■ **DATA ROWS**
========================================================================
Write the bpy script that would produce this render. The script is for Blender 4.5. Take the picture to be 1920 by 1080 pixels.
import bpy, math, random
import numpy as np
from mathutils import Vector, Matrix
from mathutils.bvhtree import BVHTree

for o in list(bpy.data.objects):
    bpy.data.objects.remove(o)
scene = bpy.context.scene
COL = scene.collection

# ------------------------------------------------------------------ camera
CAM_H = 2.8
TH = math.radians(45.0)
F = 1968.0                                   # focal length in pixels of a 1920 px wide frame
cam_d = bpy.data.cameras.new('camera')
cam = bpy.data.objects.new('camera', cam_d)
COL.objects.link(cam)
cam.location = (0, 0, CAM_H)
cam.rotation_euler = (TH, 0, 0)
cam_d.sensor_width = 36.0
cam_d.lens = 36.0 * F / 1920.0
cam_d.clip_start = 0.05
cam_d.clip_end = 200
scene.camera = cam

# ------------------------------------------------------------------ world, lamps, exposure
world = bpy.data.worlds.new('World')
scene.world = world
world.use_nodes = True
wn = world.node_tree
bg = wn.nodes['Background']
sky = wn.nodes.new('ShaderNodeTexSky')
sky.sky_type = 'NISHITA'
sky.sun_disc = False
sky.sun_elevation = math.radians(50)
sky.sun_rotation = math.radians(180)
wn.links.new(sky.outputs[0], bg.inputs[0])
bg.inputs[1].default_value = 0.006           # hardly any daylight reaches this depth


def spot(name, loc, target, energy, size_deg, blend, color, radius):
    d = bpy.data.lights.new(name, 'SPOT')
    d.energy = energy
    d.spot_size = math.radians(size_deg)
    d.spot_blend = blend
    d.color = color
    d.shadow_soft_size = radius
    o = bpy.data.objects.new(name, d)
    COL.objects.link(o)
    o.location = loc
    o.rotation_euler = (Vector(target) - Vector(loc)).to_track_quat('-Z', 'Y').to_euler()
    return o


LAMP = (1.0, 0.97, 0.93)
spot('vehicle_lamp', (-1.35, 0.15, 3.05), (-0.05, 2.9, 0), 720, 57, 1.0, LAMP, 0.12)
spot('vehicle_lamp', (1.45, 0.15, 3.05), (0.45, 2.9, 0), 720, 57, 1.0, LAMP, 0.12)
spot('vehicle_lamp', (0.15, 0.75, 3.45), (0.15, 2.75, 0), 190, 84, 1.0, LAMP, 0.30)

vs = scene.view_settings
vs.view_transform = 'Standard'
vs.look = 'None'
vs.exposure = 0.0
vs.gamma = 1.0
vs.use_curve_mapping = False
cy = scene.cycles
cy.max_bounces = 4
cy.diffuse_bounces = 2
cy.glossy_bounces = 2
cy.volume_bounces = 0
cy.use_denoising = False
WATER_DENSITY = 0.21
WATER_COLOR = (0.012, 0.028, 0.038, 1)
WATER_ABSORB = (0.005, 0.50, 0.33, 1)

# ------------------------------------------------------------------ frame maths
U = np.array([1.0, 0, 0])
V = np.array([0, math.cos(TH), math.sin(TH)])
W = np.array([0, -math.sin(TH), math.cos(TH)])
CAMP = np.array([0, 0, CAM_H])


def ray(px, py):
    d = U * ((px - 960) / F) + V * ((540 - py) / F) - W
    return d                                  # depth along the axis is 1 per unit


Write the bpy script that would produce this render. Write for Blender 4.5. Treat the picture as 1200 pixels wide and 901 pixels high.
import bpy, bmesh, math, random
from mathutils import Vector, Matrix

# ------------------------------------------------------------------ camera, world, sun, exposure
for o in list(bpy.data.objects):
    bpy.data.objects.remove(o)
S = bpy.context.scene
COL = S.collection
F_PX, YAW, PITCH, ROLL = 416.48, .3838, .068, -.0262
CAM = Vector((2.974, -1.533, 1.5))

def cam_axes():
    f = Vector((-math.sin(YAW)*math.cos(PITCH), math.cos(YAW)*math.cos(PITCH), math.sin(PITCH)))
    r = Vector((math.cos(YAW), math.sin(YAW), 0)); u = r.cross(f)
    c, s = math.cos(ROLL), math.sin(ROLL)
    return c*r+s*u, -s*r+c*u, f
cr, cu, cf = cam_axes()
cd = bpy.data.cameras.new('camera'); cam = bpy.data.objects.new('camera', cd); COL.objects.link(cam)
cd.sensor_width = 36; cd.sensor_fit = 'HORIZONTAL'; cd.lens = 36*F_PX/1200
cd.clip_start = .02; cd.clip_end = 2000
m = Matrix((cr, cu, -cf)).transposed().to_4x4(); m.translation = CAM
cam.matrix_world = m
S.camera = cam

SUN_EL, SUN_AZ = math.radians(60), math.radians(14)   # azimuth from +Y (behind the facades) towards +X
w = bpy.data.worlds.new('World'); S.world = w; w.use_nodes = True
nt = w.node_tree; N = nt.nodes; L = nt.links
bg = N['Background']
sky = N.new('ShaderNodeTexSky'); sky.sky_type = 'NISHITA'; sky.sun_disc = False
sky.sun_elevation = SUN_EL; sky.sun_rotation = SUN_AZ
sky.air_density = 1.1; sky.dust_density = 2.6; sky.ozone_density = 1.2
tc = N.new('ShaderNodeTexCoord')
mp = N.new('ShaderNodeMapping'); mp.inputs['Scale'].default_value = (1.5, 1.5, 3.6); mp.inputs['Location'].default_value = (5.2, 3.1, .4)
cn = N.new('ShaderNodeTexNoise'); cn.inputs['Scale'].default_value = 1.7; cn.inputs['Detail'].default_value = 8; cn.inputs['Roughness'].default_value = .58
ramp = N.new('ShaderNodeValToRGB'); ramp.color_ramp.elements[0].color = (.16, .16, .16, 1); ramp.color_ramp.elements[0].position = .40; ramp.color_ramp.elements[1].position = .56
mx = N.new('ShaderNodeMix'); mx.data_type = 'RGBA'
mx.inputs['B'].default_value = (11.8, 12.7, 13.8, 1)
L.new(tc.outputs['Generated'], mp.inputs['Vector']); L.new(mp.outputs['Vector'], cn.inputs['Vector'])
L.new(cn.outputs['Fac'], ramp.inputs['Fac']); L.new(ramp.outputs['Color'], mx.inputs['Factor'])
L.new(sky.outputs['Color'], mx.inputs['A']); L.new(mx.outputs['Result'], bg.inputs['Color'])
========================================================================
■ **TASK STATEMENT**
Copy each record from above without leaving any out.

■ **OUTPUT OF THE EXERCISE**
Write the bpy script that would produce this render. The script is for Blender 4.5. Take the picture to be 1920 by 1080 pixels.
import bpy, math, random
import numpy as np
from mathutils import Vector, Matrix
from mathutils.bvhtree import BVHTree

for o in list(bpy.data.objects):
    bpy.data.objects.remove(o)
scene = bpy.context.scene
COL = scene.collection

# ------------------------------------------------------------------ camera
CAM_H = 2.8
TH = math.radians(45.0)
F = 1968.0                                   # focal length in pixels of a 1920 px wide frame
cam_d = bpy.data.cameras.new('camera')
cam = bpy.data.objects.new('camera', cam_d)
COL.objects.link(cam)
cam.location = (0, 0, CAM_H)
cam.rotation_euler = (TH, 0, 0)
cam_d.sensor_width = 36.0
cam_d.lens = 36.0 * F / 1920.0
cam_d.clip_start = 0.05
cam_d.clip_end = 200
scene.camera = cam

# ------------------------------------------------------------------ world, lamps, exposure
world = bpy.data.worlds.new('World')
scene.world = world
world.use_nodes = True
wn = world.node_tree
bg = wn.nodes['Background']
sky = wn.nodes.new('ShaderNodeTexSky')
sky.sky_type = 'NISHITA'
sky.sun_disc = False
sky.sun_elevation = math.radians(50)
sky.sun_rotation = math.radians(180)
wn.links.new(sky.outputs[0], bg.inputs[0])
bg.inputs[1].default_value = 0.006           # hardly any daylight reaches this depth


def spot(name, loc, target, energy, size_deg, blend, color, radius):
    d = bpy.data.lights.new(name, 'SPOT')
    d.energy = energy
    d.spot_size = math.radians(size_deg)
    d.spot_blend = blend
    d.color = color
    d.shadow_soft_size = radius
    o = bpy.data.objects.new(name, d)
    COL.objects.link(o)
    o.location = loc
    o.rotation_euler = (Vector(target) - Vector(loc)).to_track_quat('-Z', 'Y').to_euler()
    return o


LAMP = (1.0, 0.97, 0.93)
spot('vehicle_lamp', (-1.35, 0.15, 3.05), (-0.05, 2.9, 0), 720, 57, 1.0, LAMP, 0.12)
spot('vehicle_lamp', (1.45, 0.15, 3.05), (0.45, 2.9, 0), 720, 57, 1.0, LAMP, 0.12)
spot('vehicle_lamp', (0.15, 0.75, 3.45), (0.15, 2.75, 0), 190, 84, 1.0, LAMP, 0.30)

vs = scene.view_settings
vs.view_transform = 'Standard'
vs.look = 'None'
vs.exposure = 0.0
vs.gamma = 1.0
vs.use_curve_mapping = False
cy = scene.cycles
cy.max_bounces = 4
cy.diffuse_bounces = 2
cy.glossy_bounces = 2
cy.volume_bounces = 0
cy.use_denoising = False
WATER_DENSITY = 0.21
WATER_COLOR = (0.012, 0.028, 0.038, 1)
WATER_ABSORB = (0.005, 0.50, 0.33, 1)

# ------------------------------------------------------------------ frame maths
U = np.array([1.0, 0, 0])
V = np.array([0, math.cos(TH), math.sin(TH)])
W = np.array([0, -math.sin(TH), math.cos(TH)])
CAMP = np.array([0, 0, CAM_H])


def ray(px, py):
    d = U * ((px - 960) / F) + V * ((540 - py) / F) - W
    return d                                  # depth along the axis is 1 per unit


Write the bpy script that would produce this render. Write for Blender 4.5. Treat the picture as 1200 pixels wide and 901 pixels high.
import bpy, bmesh, math, random
from mathutils import Vector, Matrix

# ------------------------------------------------------------------ camera, world, sun, exposure
for o in list(bpy.data.objects):
    bpy.data.objects.remove(o)
S = bpy.context.scene
COL = S.collection
F_PX, YAW, PITCH, ROLL = 416.48, .3838, .068, -.0262
CAM = Vector((2.974, -1.533, 1.5))

def cam_axes():
    f = Vector((-math.sin(YAW)*math.cos(PITCH), math.cos(YAW)*math.cos(PITCH), math.sin(PITCH)))
    r = Vector((math.cos(YAW), math.sin(YAW), 0)); u = r.cross(f)
    c, s = math.cos(ROLL), math.sin(ROLL)
    return c*r+s*u, -s*r+c*u, f
cr, cu, cf = cam_axes()
cd = bpy.data.cameras.new('camera'); cam = bpy.data.objects.new('camera', cd); COL.objects.link(cam)
cd.sensor_width = 36; cd.sensor_fit = 'HORIZONTAL'; cd.lens = 36*F_PX/1200
cd.clip_start = .02; cd.clip_end = 2000
m = Matrix((cr, cu, -cf)).transposed().to_4x4(); m.translation = CAM
cam.matrix_world = m
S.camera = cam

SUN_EL, SUN_AZ = math.radians(60), math.radians(14)   # azimuth from +Y (behind the facades) towards +X
w = bpy.data.worlds.new('World'); S.world = w; w.use_nodes = True
nt = w.node_tree; N = nt.nodes; L = nt.links
bg = N['Background']
sky = N.new('ShaderNodeTexSky'); sky.sky_type = 'NISHITA'; sky.sun_disc = False
sky.sun_elevation = SUN_EL; sky.sun_rotation = SUN_AZ
sky.air_density = 1.1; sky.dust_density = 2.6; sky.ozone_density = 1.2
tc = N.new('ShaderNodeTexCoord')
mp = N.new('ShaderNodeMapping'); mp.inputs['Scale'].default_value = (1.5, 1.5, 3.6); mp.inputs['Location'].default_value = (5.2, 3.1, .4)
cn = N.new('ShaderNodeTexNoise'); cn.inputs['Scale'].default_value = 1.7; cn.inputs['Detail'].default_value = 8; cn.inputs['Roughness'].default_value = .58
ramp = N.new('ShaderNodeValToRGB'); ramp.color_ramp.elements[0].color = (.16, .16, .16, 1); ramp.color_ramp.elements[0].position = .40; ramp.color_ramp.elements[1].position = .56
mx = N.new('ShaderNodeMix'); mx.data_type = 'RGBA'
mx.inputs['B'].default_value = (11.8, 12.7, 13.8, 1)
L.new(tc.outputs['Generated'], mp.inputs['Vector']); L.new(mp.outputs['Vector'], cn.inputs['Vector'])
L.new(cn.outputs['Fac'], ramp.inputs['Fac']); L.new(ramp.outputs['Color'], mx.inputs['Factor'])
L.new(sky.outputs['Color'], mx.inputs['A']); L.new(mx.outputs['Result'], bg.inputs['Color'])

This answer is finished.